Stored dataset items:
****

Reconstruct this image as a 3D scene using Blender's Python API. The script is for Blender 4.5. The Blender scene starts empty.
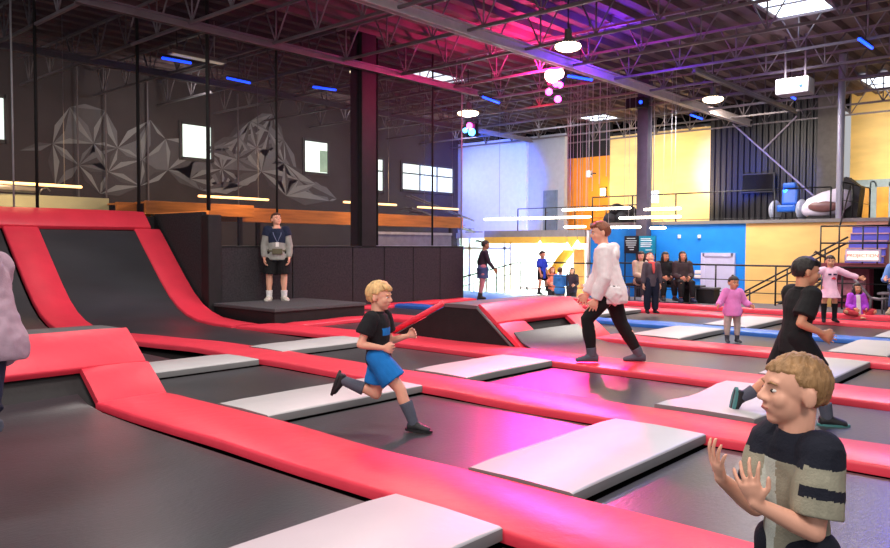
import bpy, bmesh, math, random
from mathutils import Vector, Matrix, noise
random.seed(7)
SC = bpy.context.scene
COL = SC.collection
V = Vector
def R(d): return math.radians(d)

# ------------------------------------------------------------------ camera
FPX, YAW, PITCH, ROLL, CAMH = 763.8, R(41.645), R(-2.154), R(.184), 1.42
c_f = V((-math.sin(YAW)*math.cos(PITCH), math.cos(YAW)*math.cos(PITCH), math.sin(PITCH)))
r0 = V((math.cos(YAW), math.sin(YAW), 0)); u0 = r0.cross(c_f)
c_r = r0*math.cos(ROLL) + u0*math.sin(ROLL)
c_u = u0*math.cos(ROLL) - r0*math.sin(ROLL)
CAM = V((0, 0, CAMH))
cd = bpy.data.cameras.new('camera'); co = bpy.data.objects.new('camera', cd); COL.objects.link(co)
cd.sensor_width = 36; cd.lens = FPX/890*36; cd.clip_start = .05; cd.clip_end = 200
co.matrix_world = Matrix(((c_r.x, c_u.x, -c_f.x, 0), (c_r.y, c_u.y, -c_f.y, 0), (c_r.z, c_u.z, -c_f.z, CAMH), (0, 0, 0, 1)))
SC.camera = co
def ray(x, y): return c_f + c_r*((x-445)/FPX) - c_u*((y-274)/FPX)
def pz(x, y, z=0): d = ray(x, y); return CAM + d*((z-CAMH)/d.z)      # a surveyed point at height z
def py(x, y, Y): d = ray(x, y); return CAM + d*(Y/d.y)               # ... on the plane Y
def px(x, y, X): d = ray(x, y); return CAM + d*(X/d.x)               # ... on the plane X

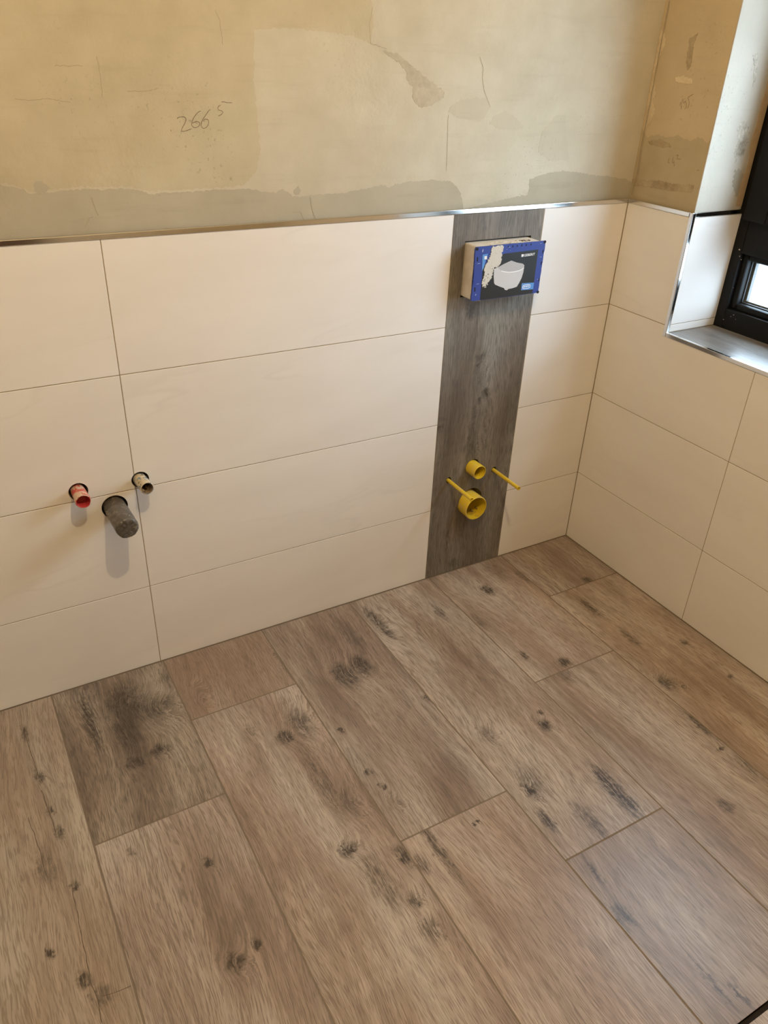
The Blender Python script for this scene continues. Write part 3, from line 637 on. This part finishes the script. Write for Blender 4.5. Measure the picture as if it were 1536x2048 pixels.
# plaster coat on the right wall, the lamplight's tan in its colour
rwm = lambda p: (0.0105, p[0], p[1])
edge = [(0.0095, 1.350)] + RIGHT_COAT[1:] + [(OY0-.0005, 1.338)]
edge = rough_poly(edge, .004, .005, 3.0, False) + [(OY0-.0005, RZ1), (0.0095, RZ1)]
plate_from_poly('plaster_coat', edge, rwm, (-1, 0, 0), 0.0010, M_RIGHTPL, wall_right)
for i, (kd, pts) in enumerate(RIGHT_PATCH):
    mt = {'light': plaster_material('plaster_right_light', (0.52, 0.43, 0.29), (0.68, 0.58, 0.42), 1.0, 4.0), 'rough': plaster_material('plaster_right_rough', (0.30, 0.24, 0.155), (0.46, 0.38, 0.255), 1.0, 5.0)}[kd]
    zc = sum(p[1] for p in pts)/len(pts)
    if i == 0: pts = [(min(p[0]-.010, .006), p[1]) for p in pts]
    plate_from_poly('plaster_patch', rough_poly(pts, .004, .004, 20.0+i), lambda p, zc=zc: (0.0097 if zc > 1.35 else 0.0105, p[0], p[1]), (-1, 0, 0), .0012, mt, wall_right)
bm = bmesh.new()
for l in RIGHT_PENCIL: ribbon(bm, l, .0012, lambda p: (0.0097 if p[1] > 1.335 else 0.0100, p[0], p[1]), (-1, 0, 0), .0004)
stuff(mesh_obj('pencil_writing', bm, M_PENCIL), wall_right)
# ragged seam of plaster running up the corner
bm = bmesh.new()
pts = [(-.004-.004*abs(mnoise.noise(Vector((0, 0, z*23)))), z) for z in [1.175+.008*i for i in range(60)]]
ribbon(bm, [(p[0]+.006*mnoise.noise(Vector((3, 1, p[1]*14))), p[1]) for p in pts], .0035, lambda p: (0.0085, p[0], p[1]), (-1, 0, 0), .0008)
attach(mesh_obj('corner_seam', bm, M_CRACK), wall_right)
# white plastered window reveal above the tiles, on both sides and over the top
reveal = [box_obj('reveal_plaster', 0.0103, 0.196, OY0-.0035, OY0+.001, ZT+.010, OZ1, M_JAMBPL, wall_right, bevel=.0015, segs=2),
          box_obj('reveal_plaster', 0.0103, 0.200, OY1-.001, OY1+.0035, ZT+.010, OZ1, M_JAMBPL, wall_right, bevel=.0015, segs=2),
          box_obj('reveal_plaster', 0.0103, 0.200, OY1, OY0, OZ1-.0035, OZ1+.001, M_JAMBPL, wall_right, bevel=.0015, segs=2)]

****

Your task is to repeat the material above exactly, without its pictures.

Reconstruct this image as a 3D scene using Blender's Python API. The script is for Blender 4.5. The Blender scene starts empty.
import bpy, bmesh, math, random
from mathutils import Vector, Matrix, noise
random.seed(7)
SC = bpy.context.scene
COL = SC.collection
V = Vector
def R(d): return math.radians(d)

# ------------------------------------------------------------------ camera
FPX, YAW, PITCH, ROLL, CAMH = 763.8, R(41.645), R(-2.154), R(.184), 1.42
c_f = V((-math.sin(YAW)*math.cos(PITCH), math.cos(YAW)*math.cos(PITCH), math.sin(PITCH)))
r0 = V((math.cos(YAW), math.sin(YAW), 0)); u0 = r0.cross(c_f)
c_r = r0*math.cos(ROLL) + u0*math.sin(ROLL)
c_u = u0*math.cos(ROLL) - r0*math.sin(ROLL)
CAM = V((0, 0, CAMH))
cd = bpy.data.cameras.new('camera'); co = bpy.data.objects.new('camera', cd); COL.objects.link(co)
cd.sensor_width = 36; cd.lens = FPX/890*36; cd.clip_start = .05; cd.clip_end = 200
co.matrix_world = Matrix(((c_r.x, c_u.x, -c_f.x, 0), (c_r.y, c_u.y, -c_f.y, 0), (c_r.z, c_u.z, -c_f.z, CAMH), (0, 0, 0, 1)))
SC.camera = co
def ray(x, y): return c_f + c_r*((x-445)/FPX) - c_u*((y-274)/FPX)
def pz(x, y, z=0): d = ray(x, y); return CAM + d*((z-CAMH)/d.z)      # a surveyed point at height z
def py(x, y, Y): d = ray(x, y); return CAM + d*(Y/d.y)               # ... on the plane Y
def px(x, y, X): d = ray(x, y); return CAM + d*(X/d.x)               # ... on the plane X

The Blender Python script for this scene continues. Write part 3, from line 637 on. This part finishes the script. Write for Blender 4.5. Measure the picture as if it were 1536x2048 pixels.
# plaster coat on the right wall, the lamplight's tan in its colour
rwm = lambda p: (0.0105, p[0], p[1])
edge = [(0.0095, 1.350)] + RIGHT_COAT[1:] + [(OY0-.0005, 1.338)]
edge = rough_poly(edge, .004, .005, 3.0, False) + [(OY0-.0005, RZ1), (0.0095, RZ1)]
plate_from_poly('plaster_coat', edge, rwm, (-1, 0, 0), 0.0010, M_RIGHTPL, wall_right)
for i, (kd, pts) in enumerate(RIGHT_PATCH):
    mt = {'light': plaster_material('plaster_right_light', (0.52, 0.43, 0.29), (0.68, 0.58, 0.42), 1.0, 4.0), 'rough': plaster_material('plaster_right_rough', (0.30, 0.24, 0.155), (0.46, 0.38, 0.255), 1.0, 5.0)}[kd]
    zc = sum(p[1] for p in pts)/len(pts)
    if i == 0: pts = [(min(p[0]-.010, .006), p[1]) for p in pts]
    plate_from_poly('plaster_patch', rough_poly(pts, .004, .004, 20.0+i), lambda p, zc=zc: (0.0097 if zc > 1.35 else 0.0105, p[0], p[1]), (-1, 0, 0), .0012, mt, wall_right)
bm = bmesh.new()
for l in RIGHT_PENCIL: ribbon(bm, l, .0012, lambda p: (0.0097 if p[1] > 1.335 else 0.0100, p[0], p[1]), (-1, 0, 0), .0004)
stuff(mesh_obj('pencil_writing', bm, M_PENCIL), wall_right)
# ragged seam of plaster running up the corner
bm = bmesh.new()
pts = [(-.004-.004*abs(mnoise.noise(Vector((0, 0, z*23)))), z) for z in [1.175+.008*i for i in range(60)]]
ribbon(bm, [(p[0]+.006*mnoise.noise(Vector((3, 1, p[1]*14))), p[1]) for p in pts], .0035, lambda p: (0.0085, p[0], p[1]), (-1, 0, 0), .0008)
attach(mesh_obj('corner_seam', bm, M_CRACK), wall_right)
# white plastered window reveal above the tiles, on both sides and over the top
reveal = [box_obj('reveal_plaster', 0.0103, 0.196, OY0-.0035, OY0+.001, ZT+.010, OZ1, M_JAMBPL, wall_right, bevel=.0015, segs=2),
          box_obj('reveal_plaster', 0.0103, 0.200, OY1-.001, OY1+.0035, ZT+.010, OZ1, M_JAMBPL, wall_right, bevel=.0015, segs=2),
          box_obj('reveal_plaster', 0.0103, 0.200, OY1, OY0, OZ1-.0035, OZ1+.001, M_JAMBPL, wall_right, bevel=.0015, segs=2)]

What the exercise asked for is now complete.